▶ _Work instructions_
Without the pictures, print the lines running from the beginning of the material to the line containing "lpn(bx, 'top', [DEC['long_sticker'][i]", both ends included.

▶ _Collected data_
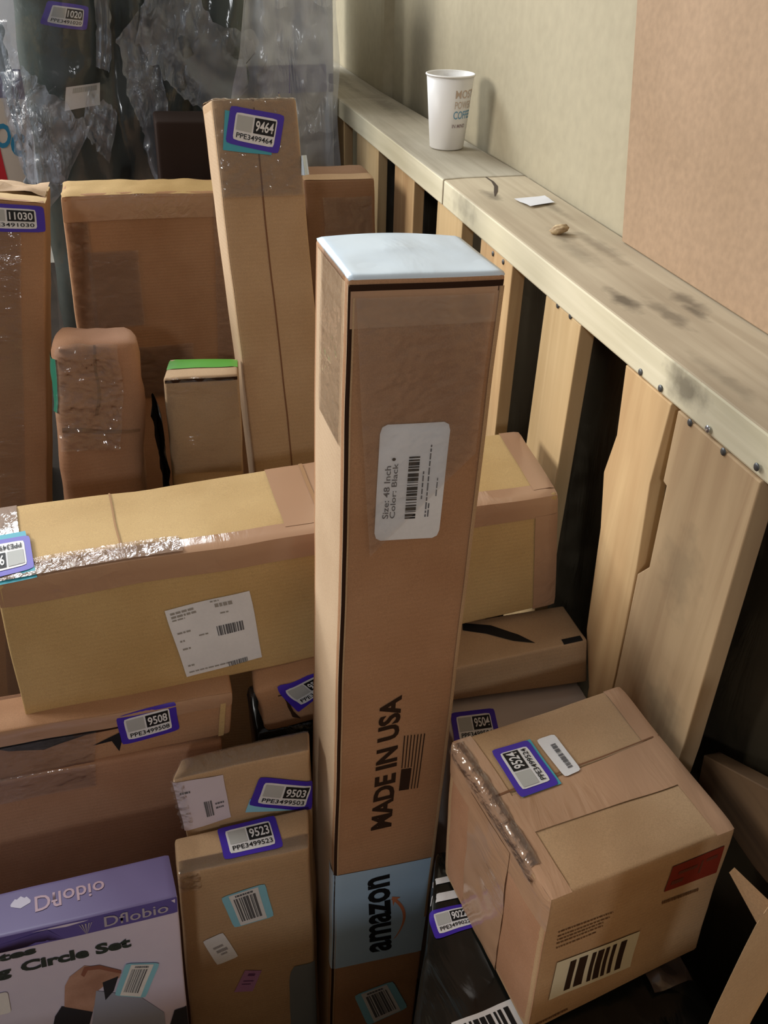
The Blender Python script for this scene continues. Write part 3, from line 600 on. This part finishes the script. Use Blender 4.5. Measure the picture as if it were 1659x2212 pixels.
SL = plain('seam_line', (158, 120, 82), .8); link('flap_seam', sheet(bx, 'top', R_(.20, .2, .203, .98), .0012, n=(1, 10)), SL, t); link('tape_ridge', sheet(bx, 'top', R_(.545, .1, .552, .98), .0024, n=(2, 10)), SL, t)
Q = DEC['long_label']; lb = link('shipping_label', sheet(bx, 'front', Q, .0014, n=(12, 10)), WHITE, t)
link('label_print', lines(bx, 'front', Q, .0018, [(.05, .03, .05, .32), (.10, .03, .05, .34), (.15, .02, .05, .2), (.07, .05, .56, .78), (.02, .02, .52, .62), (.20, .02, .6, .7), (.34, .025, .06, .22), (.46, .025, .06, .12), (.58, .025, .06, .16), (.83, .025, .06, .14), (.44, .02, .3, .42), (.93, .02, .05, .6)], 5), plain('label_grey_print', (150, 146, 140), .7), lb)
link('barcode', bars(bx, 'front', Q, .0018, (.52, .38, .84, .52), n=30, seed=3), INK2, lb); link('barcode', bars(bx, 'front', Q, .0018, (.55, .93, .82, 1.0), n=30, seed=4), INK2, lb)
lpn(bx, 'top', [DEC['long_sticker'][i] for i in (2, 3, 0, 1)], t, '9510', 'PPE3499510', under=([(-.02, .56), (.055, .58), (.064, .0), (-.02, -.02)], TEAL), base=.003)

# ================================================================= stack under and right of it
bx, t = start('smile_right', 'flat_carton', 'flat brown carton with black curved swoosh, under the right end of the long carton', 'box', CB, r=.003, amp=.0012, seed=3)
link('swoosh_print', poly(bx, 'top', DEC['sr_smile'], .0007), INK, t)
link('edge_mark', sheet(bx, 'top', R_(.84, .01, .97, .13), .0007, n=(3, 3)), INK, t)
link('edge_mark', sheet(bx, 'top', R_(.02, .02, .04, .16), .0007, n=(2, 3)), INKB, t)
bx, t = start('white_low', 'pale_carton', 'pale grey-white carton with a violet sticker beneath the black-swoosh flat carton', 'box', plain('off_white_card', (196, 184, 176), .6), r=.003, amp=.0008, seed=4)
Q = DEC['wl_sticker']; lpn(bx, 'top', Q, t, '9504', 'PPE3499504')

bx, t = start('cube', 'square_carton', 'square brown taped carton beside the wide crate slat with violet sticker on top', 'box', CB, r=.004, amp=.0022, freq=8, seed=5)
strip(bx, t, 'top', DEC['cube_tape'], TAPE, 'seam_tape', .0009, (16, 10)); link('flap_seam', sheet(bx, 'top', [(.0, .58), (1, .62), (1, .628), (.0, .592)], .0014, n=(20, 1)), CB_inside, t)
strip(bx, t, 'top', R_(0, 0, .11, 1), TAPE, 'edge_tape', .0010, (5, 20)); strip(bx, t, 'top', R_(.89, 0, 1, 1), TAPE, 'edge_tape', .0010, (5, 20)); strip(bx, t, 'left', R_(0, 0, 1, .22), TAPE, 'edge_tape', .0010, (20, 6), flutter=.001)
strip(bx, t, 'left', R_(.0, .2, 1, 1), CB_pink, 'side_paper', .0006, (14, 14)); strip(bx, t, 'left', R_(.35, .1, .75, 1), TAPE, 'side_tape', .0016, (14, 26), flutter=.001)
lpn(bx, 'top', DEC['cube_sticker'], t, '9524', 'PPE3499524', under=([(u+.012, v+.0) for u, v in DEC['cube_sticker']], TEAL), base=.0022)
Q = DEC['cube_white']; lb = link('white_label', sheet(bx, 'top', Q, .002, rnd=.08, n=(10, 6)), WHITE, t)
link('barcode', bars(bx, 'top', Q, .0025, (.14, .45, .84, .72), n=34, seed=9), INK2, lb)
Q = DEC['cube_bar']; lb = link('barcode_label', sheet(bx, 'front', Q, .0012, n=(10, 6)), plain('cream_label_paper', (206, 200, 176), .6), t)
link('barcode', bars(bx, 'front', Q, .0016, (.17, .10, .9, .90), n=16, seed=12), INKB, lb)
Q = DEC['cube_red']; rp = link('red_panel', sheet(bx, 'front', Q, .0008, (0, 0, 1, 1), n=(8, 4)), RED, t)
link('panel_window', merge([sheet(bx, 'front', Q, .0011, (.08, .62, .3, .78), n=(3, 2)), sheet(bx, 'front', Q, .0011, (.16, .30, .52, .42), n=(4, 2)), sheet(bx, 'front', Q, .0011, (.58, .22, .62, .70), n=(2, 3)), sheet(bx, 'front', Q, .0011, (.68, .22, .90, .34), n=(3, 2))]), plain('dull_red_print', (96, 46, 30), .8), rp)
for L_ in (lines(bx, 'front', DEC['cube_lines'], .0008, [(.0, .06, 0, .95), (.2, .05, 0, .9), (.36, .05, 0, .8), (.52, .05, 0, .8), (.72, .05, 0, .7)], 8), lines(bx, 'front', DEC['cube_lines2'], .0008, [(.2, .5, 0, 1)], 9), lines(bx, 'front', [(.02, .93), (.22, .93), (.22, .96), (.02, .96)], .0008, [(.2, .5, 0, 1)], 10)): link('fine_print', L_, INKF, t)
SPK = wrinkle('sparkling_tape', (190, 176, 164), rough=.07, strength=1.0, alpha=.42, scale=(90, 50, 120), dist=.012, rot=.9)
strip(bx, t, 'top', R_(.0, .18, .05, .98), CRK, 'glossy_edge_tape', .0016, (6, 70), crinkle=.0012); strip(bx, t, 'left', R_(.15, .0, .98, .07), CRK, 'glossy_edge_tape', .0022, (70, 8), crinkle=.0011)

for key, nm, lab, sd in (('black_left', 'black_package', 'black plastic-wrapped package with white labels, left below the square carton', 6), ('black_right', 'black_package', 'glossy black wrapped package under the front edge of the square carton', 7)):
    bx = Box(key, r=.012, amp=.004, freq=10, seed=sd); t = thing(nm, lab, 'package', (bx.P[4]+bx.P[7])/2)
    link('wrapped_body', bx.body(.012), BLACKFILM, t)
    if key == 'black_left':
        lpn(bx, 'top', DEC['bl_sticker'], t, '9022', 'PPE3499022')
        link('white_strip', merge([sheet(bx, 'top', DEC['bl_strip'], .0012, n=(4, 2)), sheet(bx, 'top', DEC['bl_strip2'], .0012, n=(4, 2))]), WHITE, t)
        Q = DEC['bl_bar']; lb = link('barcode_label', sheet(bx, 'top', Q, .0014, n=(8, 6)), WHITE, t)
        link('barcode', bars(bx, 'top', Q, .0018, (.08, .14, .86, .9), n=22, seed=2), INK, lb)
    else:
        link('loose_film', sheet(bx, 'top', R_(.7, .35, .95, .62), .004, n=(14, 14), flutter=.012), wrinkle('crumpled_clear_film', (150, 130, 120), rough=.15, strength=1, alpha=.3, scale=(60, 60, 60)), t)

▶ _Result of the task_
The Blender Python script for this scene continues. Write part 3, from line 600 on. This part finishes the script. Use Blender 4.5. Measure the picture as if it were 1659x2212 pixels.
SL = plain('seam_line', (158, 120, 82), .8); link('flap_seam', sheet(bx, 'top', R_(.20, .2, .203, .98), .0012, n=(1, 10)), SL, t); link('tape_ridge', sheet(bx, 'top', R_(.545, .1, .552, .98), .0024, n=(2, 10)), SL, t)
Q = DEC['long_label']; lb = link('shipping_label', sheet(bx, 'front', Q, .0014, n=(12, 10)), WHITE, t)
link('label_print', lines(bx, 'front', Q, .0018, [(.05, .03, .05, .32), (.10, .03, .05, .34), (.15, .02, .05, .2), (.07, .05, .56, .78), (.02, .02, .52, .62), (.20, .02, .6, .7), (.34, .025, .06, .22), (.46, .025, .06, .12), (.58, .025, .06, .16), (.83, .025, .06, .14), (.44, .02, .3, .42), (.93, .02, .05, .6)], 5), plain('label_grey_print', (150, 146, 140), .7), lb)
link('barcode', bars(bx, 'front', Q, .0018, (.52, .38, .84, .52), n=30, seed=3), INK2, lb); link('barcode', bars(bx, 'front', Q, .0018, (.55, .93, .82, 1.0), n=30, seed=4), INK2, lb)
lpn(bx, 'top', [DEC['long_sticker'][i] for i in (2, 3, 0, 1)], t, '9510', 'PPE3499510', under=([(-.02, .56), (.055, .58), (.064, .0), (-.02, -.02)], TEAL), base=.003)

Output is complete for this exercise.